Legal basis: GDPR provides six lawful bases for data processing and eight further lawful bases for special category personal data. Whereas APRA sets out fifteen permitted purposes for data handling.

●      Penalties: fines for breaching GDPR can be up to €20 million or 4% of the organisation’s annual global turnover, whichever is higher. APRA proposes a maximum penalty of $10,000 for each violation.

●      Data protection authorities: under GDPR, independent data protection authorities (DPAs) are appointed in each EU member state to oversee regulatory enforcement. They then work together, appointing a lead regulator where multi-member state enforcement is needed. APRA intends to give enforcement authority to state agencies overseen by the FTC.

What does APRA mean for US and EU businesses and consumers?

If passed, APRA will significantly impact American businesses and consumers. Under APRA, covered entities must completely reassess their data privacy policies, which will involve substantial spending for many companies to ensure compliance. Businesses must adjust their daily operations per the data minimisation requirement, which will likely impact many organisations’ advertising and marketing operations, including using cookies and similar technologies for targeted advertising.

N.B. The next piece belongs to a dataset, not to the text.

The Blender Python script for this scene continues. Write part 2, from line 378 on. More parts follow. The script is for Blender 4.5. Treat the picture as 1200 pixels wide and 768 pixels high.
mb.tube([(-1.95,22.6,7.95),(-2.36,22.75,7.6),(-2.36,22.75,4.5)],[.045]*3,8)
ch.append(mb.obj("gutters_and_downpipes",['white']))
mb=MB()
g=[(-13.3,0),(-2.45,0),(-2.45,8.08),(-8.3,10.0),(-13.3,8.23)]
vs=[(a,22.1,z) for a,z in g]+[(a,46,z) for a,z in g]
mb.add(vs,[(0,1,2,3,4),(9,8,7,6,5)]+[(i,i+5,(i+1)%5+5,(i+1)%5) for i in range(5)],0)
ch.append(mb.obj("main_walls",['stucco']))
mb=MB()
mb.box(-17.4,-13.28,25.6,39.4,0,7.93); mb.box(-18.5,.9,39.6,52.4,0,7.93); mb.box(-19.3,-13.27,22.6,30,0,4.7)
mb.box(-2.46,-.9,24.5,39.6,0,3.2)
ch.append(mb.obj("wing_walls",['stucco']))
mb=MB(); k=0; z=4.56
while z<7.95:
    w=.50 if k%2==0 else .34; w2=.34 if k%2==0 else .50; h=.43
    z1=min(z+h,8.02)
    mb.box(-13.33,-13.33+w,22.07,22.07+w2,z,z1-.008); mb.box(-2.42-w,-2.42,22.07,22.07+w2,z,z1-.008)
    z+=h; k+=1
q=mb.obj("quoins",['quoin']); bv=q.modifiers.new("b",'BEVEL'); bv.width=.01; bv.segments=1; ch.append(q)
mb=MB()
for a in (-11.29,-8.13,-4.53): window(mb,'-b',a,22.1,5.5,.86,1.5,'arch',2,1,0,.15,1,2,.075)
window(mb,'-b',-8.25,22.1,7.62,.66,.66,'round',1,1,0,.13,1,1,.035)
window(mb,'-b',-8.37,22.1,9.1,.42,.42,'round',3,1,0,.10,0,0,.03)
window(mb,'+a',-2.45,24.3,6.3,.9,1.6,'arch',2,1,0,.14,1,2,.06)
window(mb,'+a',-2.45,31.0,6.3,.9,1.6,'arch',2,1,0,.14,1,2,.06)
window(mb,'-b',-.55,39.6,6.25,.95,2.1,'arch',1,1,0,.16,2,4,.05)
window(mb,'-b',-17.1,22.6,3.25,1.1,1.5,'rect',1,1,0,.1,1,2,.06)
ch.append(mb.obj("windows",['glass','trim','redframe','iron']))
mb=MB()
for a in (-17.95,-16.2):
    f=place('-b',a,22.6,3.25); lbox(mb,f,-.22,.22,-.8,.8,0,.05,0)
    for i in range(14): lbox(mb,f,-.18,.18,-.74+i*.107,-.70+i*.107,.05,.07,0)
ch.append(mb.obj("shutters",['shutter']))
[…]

Consumers in the US will benefit from a new level of protection and security, which will likely increase confidence in business-to-consumer relationships. Individuals are likely to feel more empowered and in control of their data, particularly as they can take private legal action in certain circumstances.

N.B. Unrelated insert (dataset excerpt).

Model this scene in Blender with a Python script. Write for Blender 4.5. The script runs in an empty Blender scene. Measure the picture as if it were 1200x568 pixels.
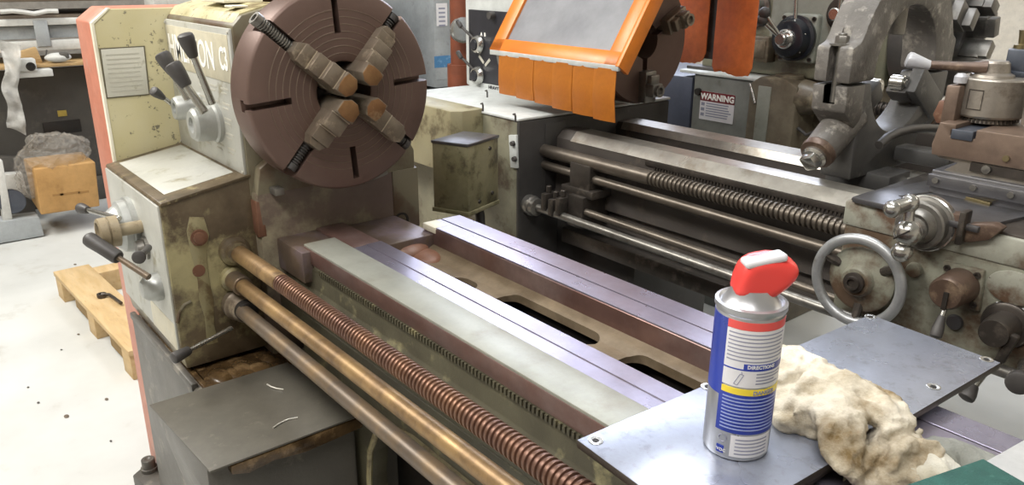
import bpy, bmesh, math, random
from mathutils import Vector, Matrix
random.seed(7)
C = bpy.context.scene.collection
PI = math.pi
FL = 0.12            # height of the workshop floor
# ---------------------------------------------------------------- camera frame
RX = Vector((0.63241740, 0.77460889, 0.0054133))
UPV = Vector((-0.25860814, 0.20453897, 0.94407925))
FW = Vector((-0.73018495, 0.59845207, -0.32967417))
EYE = Vector((0, 0, 1.42))
FPX = 913.5119
def ray(px, py): return RX*(px-600) - UPV*(py-284) + FW*FPX
def onx(px, py, x): d = ray(px, py); return EYE + d*((x-EYE.x)/d.x)
def ony(px, py, y): d = ray(px, py); return EYE + d*((y-EYE.y)/d.y)
def onz(px, py, z): d = ray(px, py); return EYE + d*((z-EYE.z)/d.z)

# ---------------------------------------------------------------- materials
def lin(h):
    h = h.lstrip('#'); v = [int(h[i:i+2], 16)/255 for i in (0, 2, 4)]
    return tuple((c/12.92 if c <= .04045 else ((c+.055)/1.055)**2.4) for c in v) + (1,)
MATS = {}
def mat(name, base, var=None, wear=None, scale=10, wscale=14, wamt=.5, metal=0., rough=.5, bump=.15, fine=180, aniso=None, spec=.5, trans=0, alpha=1, stretch=None, soft=.06, chips=None, grain=.32, gscale=24):
    m = bpy.data.materials.new(name); m.use_nodes = True; MATS[name] = m
    nt = m.node_tree; N = nt.nodes; L = nt.links
    b = N['Principled BSDF']
    tc = N.new('ShaderNodeTexCoord'); co = tc.outputs['Object']
    if stretch:
        mp = N.new('ShaderNodeMapping'); mp.inputs['Scale'].default_value = stretch
        L.new(co, mp.inputs['Vector']); co = mp.outputs['Vector']
    def noise(s, d=5, r=.6):
        n = N.new('ShaderNodeTexNoise'); n.inputs['Scale'].default_value = s; n.inputs['Detail'].default_value = d
        n.inputs['Roughness'].default_value = r; L.new(co, n.inputs['Vector']); return n.outputs['Fac']
    def ramp(f, a, c):
        r = N.new('ShaderNodeMapRange'); r.inputs['From Min'].default_value = a; r.inputs['From Max'].default_value = c
        L.new(f, r.inputs['Value']); return r.outputs['Result']
    def mix(f, a, c):
        x = N.new('ShaderNodeMix'); x.data_type = 'RGBA'
        L.new(f, x.inputs[0])
        for s, v in ((6, a), (7, c)):
            if isinstance(v, tuple): x.inputs[s].default_value = v
            else: L.new(v, x.inputs[s])
        return x.outputs[2]
    col = lin(base)
    if var: col = mix(ramp(noise(scale), .40, .60), lin(base), lin(var))
    if wear:
        t = 1-wamt-.035
        col = mix(ramp(noise(wscale, 8, .65), t-soft+.0, t+soft), col, lin(wear))
    g = N.new('ShaderNodeMix'); g.data_type = 'RGBA'; g.blend_type = 'MULTIPLY'; g.inputs[0].default_value = grain
    gn = N.new('ShaderNodeMapRange'); gn.inputs['From Min'].default_value = .3; gn.inputs['From Max'].default_value = .62; gn.inputs['To Min'].default_value = .35
    L.new(noise(gscale, 9, .72), gn.inputs['Value'])
    if isinstance(col, tuple): g.inputs[6].default_value = col
    else: L.new(col, g.inputs[6])
    L.new(gn.outputs['Result'], g.inputs[7]); col = g.outputs[2] if grain else col
    if chips:
        col = mix(ramp(noise(chips[1], 6, .7), 1-chips[2]-.015, 1-chips[2]+.015), col, lin(chips[0]))
    if isinstance(col, tuple): b.inputs['Base Color'].default_value = col
    else: L.new(col, b.inputs['Base Color'])
    b.inputs['Metallic'].default_value = metal
    nr = noise(scale*2.3, 4)
    rr = N.new('ShaderNodeMapRange'); rr.inputs['To Min'].default_value = max(.02, rough-.1); rr.inputs['To Max'].default_value = min(1, rough+.12)
    L.new(nr, rr.inputs['Value']); L.new(rr.outputs['Result'], b.inputs['Roughness'])
    if bump:
        bp = N.new('ShaderNodeBump'); bp.inputs['Strength'].default_value = bump; bp.inputs['Distance'].default_value = .004
        L.new(noise(fine, 3), bp.inputs['Height']); L.new(bp.outputs['Normal'], b.inputs['Normal'])
    b.inputs['Specular IOR Level'].default_value = spec
    if trans: b.inputs['Transmission Weight'].default_value = trans
    if alpha < 1: b.inputs['Alpha'].default_value = alpha
    return m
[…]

However, APRA has the potential to impact personal data protection beyond the US. It is expected to impact certain EU businesses and residents for the following reasons:

  • While the EU has established its position as a leader in data protection laws, the introduction of APRA will likely influence later amendments to GDPR, as it represents a strict harmonised approach to data privacy.
  • EU businesses operating globally must consider the laws imposed by APRA and adjust their policies to ensure compliance when carrying out data transfers between the EU and the US. Whilst GDPR compliance will take EU businesses most of the way there, they will still need to be mindful of differences and the exemptions to the pre-emption rights of state and sectoral laws.
  • Better data privacy laws in the US could make data transfers between the EU and the US more straightforward and secure. However, this will need to be analysed and agreed to by the EU Commission and respected by country regulators. Even with the Data Privacy Framework in place, some German state data protection authorities are recommending that EU Standard Contractual Clauses should be put in place for EU US transfers. EU businesses will have more assurance that US laws provide sufficient consumer protection.
  • The ease of data transfers could lead to enhanced innovation and opportunities for EU businesses.


 The introduction of the GDPR in 2018 marked a notable shift towards enhanced privacy standards applicable across the whole of the EEA and set a high bar for data protection internationally. The GDPR’s positive impact extends beyond the EU. It serves as a guide for privacy legislation worldwide, as seen from its various similarities with existing US state privacy laws and now APRA.

APRA represents an important milestone in the US’s evolution of data privacy legislation. Its influences from GDPR reflect an increasing need for global harmonisation of data protection and privacy rights to facilitate easier and safer data transfers across borders.

As the US continues to develop this proposed law, it will undoubtedly need to engage in ongoing dialogue with global partners to ensure data privacy protections remain robust, effective, and adaptable. If the US decides to pass APRA, it will be fascinating to see how it impacts other global data protection laws.